The under side of maple leaves affords good pasturage to numerous green aphids which there browse contentedly in the pleasant shade and under the watchful eyes of the small brown ants that herd them. The aphids are all sizes and ages, though as to age the difference is probably but a few days. With a glass, the process of "milking" may be observed, the ants merely stroking the aphids with their antennæ. Two small tubes, like sap quills, protrude from the back of the aphid, and from time to time minute glistening drops are seen to exude from these tubes and are removed by the ants in attendance. Surely, to the ant here is the land of milk and honey. They move constantly to and fro among the aphids, now and then stopping to stroke one. Apparently they detect by some signs which are ready to yield the sweet fluid. Their presence appears to be agreeable to the aphids and is never in the least resented. After long watching with the glass, I have never seen anything akin to insubordination. Pluck the leaf ever so gently and hold it in a proper position, the difference is at once apparent to the aphids, for there begins an exodus, and large and small troop up the stem of the leaf and so on to whatsoever it may be attached; nor does it cease until they have deserted to the last one.

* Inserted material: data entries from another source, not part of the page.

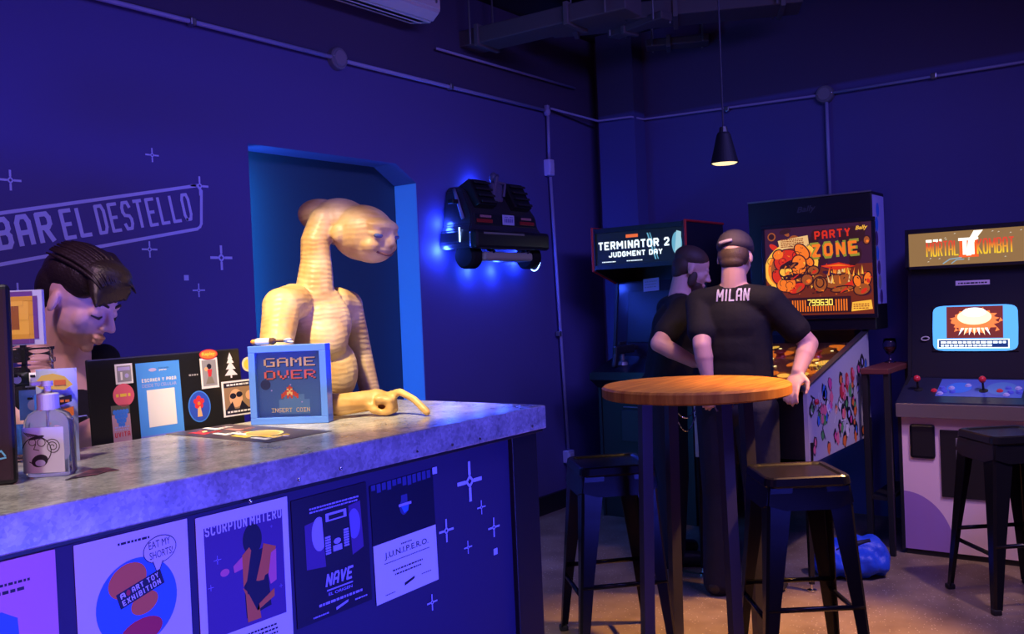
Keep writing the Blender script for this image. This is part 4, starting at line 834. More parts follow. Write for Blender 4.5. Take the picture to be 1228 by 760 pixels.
# --- standing players seen from behind
def player(name_pos, yaw, hgt, label, headyaw=0, headpitch=.15, cap=None, beard=False, elbows=None, wrists=None, lean=.0, chain=False, shoulderw=.205, skin=SKIN2):
    k = hgt/1.75; root = Vector(name_pos); Rw = Matrix.Rotation(yaw-PI/2,4,'Z'); W = Matrix.Translation(root) @ Rw
    t = thing('person', label, 'person', W); inv = W.inverted()
    L = lambda x,y,z: Vector((x,y,z))*k     # local: x right, y forward, z up
    hc_ = L(0,.02+lean*1.5,1.60); HM = Matrix.Translation(hc_) @ rotm(headyaw, headpitch, 0)
    bm = bmesh.new(); head_prims(bm, HM)
    nk = L(0,lean,1.445); capsule(bm, HM @ Vector((0,-.03,-.05)), nk, .056, .064)
    el = [inv @ Vector(e) for e in elbows]; wr = [inv @ Vector(e) for e in wrists]
    sh = [L(-shoulderw+.02,lean*.8,1.385), L(shoulderw-.02,lean*.8,1.385)]
    for s_ in sh: limb(bm, [nk+Vector((0,0,-.02)), s_], [.066,.060])
    ell(bm, L(0,lean*.7,1.26), (.165,.11,.17)); ell(bm, L(0,lean*.3,1.06), (.150,.105,.16)); ell(bm, L(0,0,.93), (.165,.12,.12))
    for i in (0,1):
        arm(bm, sh[i], el[i], wr[i], (.056,.050,.043,.030)); fw_ = (wr[i]-el[i]).normalized(); sd_ = fw_.cross(Vector((0,0,1))).normalized(); hand_prims(bm, wr[i], fw_, sd_, sd_.cross(fw_), 1.02, .45, 1 if i else -1)
    legs = [[L(s_*.09,0,.88),L(s_*.105,.015,.48),L(s_*.115,-.015,.08)] for s_ in (-1,1)]
    for lg in legs: limb(bm, lg, [.090,.060,.042])
    bm = fuse(bm, .0065, 3); link('body', bm, skin, t, smooth=True)
    bm = bmesh.new(); ell(bm, L(0,lean*.75,1.27), (shoulderw-.012,.128,.155)); ell(bm, L(0,lean*.5,1.15), (.172,.126,.20)); ell(bm, L(0,lean*.3,1.04), (.170,.126,.20)); ell(bm, L(0,0,.95), (.176,.132,.12)); limb(bm, [L(-.085,lean*.6,1.28),L(-.085,0,.96)],[.092,.096]); limb(bm, [L(.085,lean*.6,1.28),L(.085,0,.96)],[.092,.096])
    for i in (0,1):
        limb(bm, [nk+Vector((0,-.006,-.035)), sh[i]], [.074,.074]); q = sh[i].lerp(el[i],.66); limb(bm, [sh[i], sh[i].lerp(el[i],.35), q], [.074,.070,.068])
    bm = fuse(bm, .009, 5); ts = link('tshirt', bm, TEE, t, smooth=True)
    bm = bmesh.new()
    for lg in legs: limb(bm, [lg[0],lg[1],lg[2]+Vector((0,0,-.02))], [.112,.084,.076])
    ell(bm, L(0,0,.90), (.178,.130,.10)); bm = fuse(bm, .011, 4); tr = link('trousers', bm, JEAN, t, smooth=True)
    for lg in legs:
        bm = bmesh.new(); a_ = lg[2]; capsule(bm, Vector((a_.x,a_.y-.03,.048)), Vector((a_.x*1.12,a_.y+.16,.040)), .046, .038); ell(bm, Vector((a_.x,a_.y,.085)), (.05,.06,.05)); bm = fuse(bm, .006, 3)
        for v in bm.verts: v.co.z = max(v.co.z, .004)
        link('shoe', bm, SHOE, t, smooth=True)
    R3 = HM.to_3x3()
    bm = bmesh.new()
    def E(c,r): ell(bm, HM @ Vector(c), r, R3, 22)
    if beard:
        E((0,-.022,.052),(.079,.095,.070)); E((0,-.052,.0),(.072,.058,.075)); E((0,-.06,-.04),(.058,.038,.04))
        bm = fuse(bm, .005, 3); link('hair', bm, HAIRB, t, smooth=True)
        bm = bmesh.new(); E((0,.058,-.100),(.046,.046,.040)); E((0,.040,-.075),(.056,.044,.040))
        for s_ in (-1,1): E((s_*.056,.012,-.05),(.014,.025,.045))
        bm = fuse(bm, .005, 3); link('beard', bm, HAIRB, t, smooth=True)
    else:
        E((0,-.040,-.005),(.074,.064,.070)); E((0,-.058,-.045),(.056,.040,.035)); bm = fuse(bm, .005, 3); link('hair', bm, HAIRB, t, smooth=True)
    if cap:
        bm = bmesh.new(); E((0,-.010,.055),(.084,.103,.075)); E((0,-.012,.045),(.087,.106,.050)); bm = fuse(bm, .005, 3)
        cp = link('cap', bm, mat('cap_cloth',(.05,.038,.055),.8), t, smooth=True)
        bm = bmesh.new()
        for j in range(9): pass
        s0 = -1 if cap=='back' else 1
        g = []
        for j in range(13):
            a_ = PI*j/12; g.append((math.cos(a_)*.075, s0*(.080+math.sin(a_)*.075), .030-.012*math.sin(a_)))
        if cap=='front':
            prism(bm, [HM @ Vector(p) for p in g], R3 @ Vector((0,0,-.004))); link('visor', bm, mat('cap_cloth',(.05,.038,.055),.8), cp)
        else:
            pts = [HM @ Vector((.060*math.sin(a_)-.015, -.012-.106*math.cos(a_*.62), .040+.012*math.sin(a_))) for a_ in [(-.55+.1*j) for j in range(11)]]
            tube(bm, pts, .009, 8); link('cap_strap', bm, mat('strap_grey',(.32,.27,.40),.6), cp, smooth=True)
    return t, W, ts, tr, L
MP = (4.10,1.765,0)
t, W, ts, tr, L = player(MP, math.radians(3), 1.735, 'person in black shirt reading MILAN with cap turned backwards', headyaw=.10, headpitch=.30, cap='back', lean=.03,
    elbows=[tuple(dep(842,416,4.28)),tuple(dep(970,412,4.24))], wrists=[tuple(dep(848,450,4.26)),tuple(dep(957,446,4.17))], shoulderw=.188)
# name across the shoulders: lettering bent onto the shirt
def wrap_text(s, target, W, u0,u1,v0,v1, m, name, parent):
    inv = W.inverted(); dg = bpy.context.evaluated_depsgraph_get(); dg.update()
    A = Art(1,1,m,backing=False,dz=0); A.stext(s,u0,v0,u1-u0,v1-v0,m,0,.24,0,0,.22); bm = A.bm
    bmesh.ops.triangulate(bm, faces=bm.faces[:]); bmesh.ops.subdivide_edges(bm, edges=bm.edges[:], cuts=2)
    for q in bm.verts:
        hit,loc,nor,_ = target.ray_cast(Vector((q.co.x,-1,q.co.y)), Vector((0,1,0)))
        q.co = (loc+nor*.003) if hit else Vector((q.co.x,-.12,q.co.y))
    return link(name, bm, m, parent)
o = wrap_text('MILAN', ts, W, -.058,.098,1.380,1.438, mat('shirt_print',(.62,.60,.70),.6), 'shirt_lettering', ts)
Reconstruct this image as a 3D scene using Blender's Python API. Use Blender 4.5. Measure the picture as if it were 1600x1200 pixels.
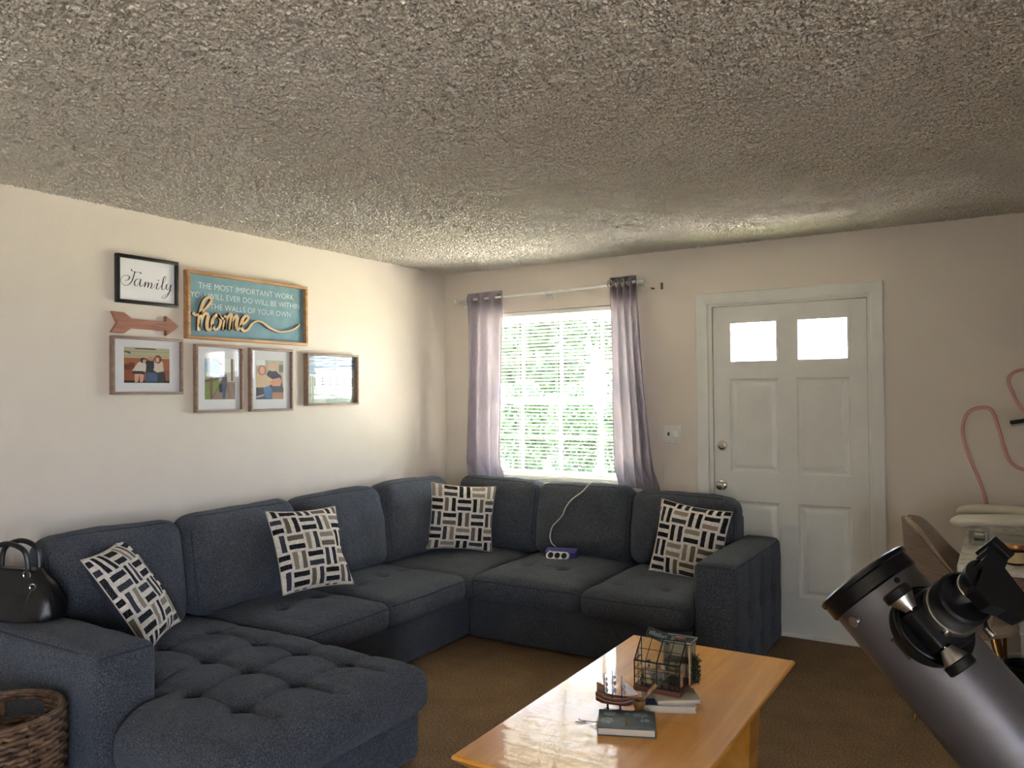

But the life of ants is by no means given over to these bucolic pursuits. While the meadow-ants seem to be in the pastoral stage, the red species and the large black ones are hunters and warriors. The most sanguinary conflict I have witnessed was a battle of the ants. Two armies of the same black species met on the floor of a neighbor's barn. The battle lasted throughout several days, and both sides fought with indescribable ferocity. Where they came from was a mystery, as no such colonies of ants had ever been seen thereabouts.

They appeared to be of the species _Formica pennsylvanica_ which nests in trees, but these do not occur in very large colonies, whereas the contending hosts upon the barn floor were as the Tartar hordes. The floor was strewn with struggling pairs and with the dead and injured, and always fresh forces were arriving.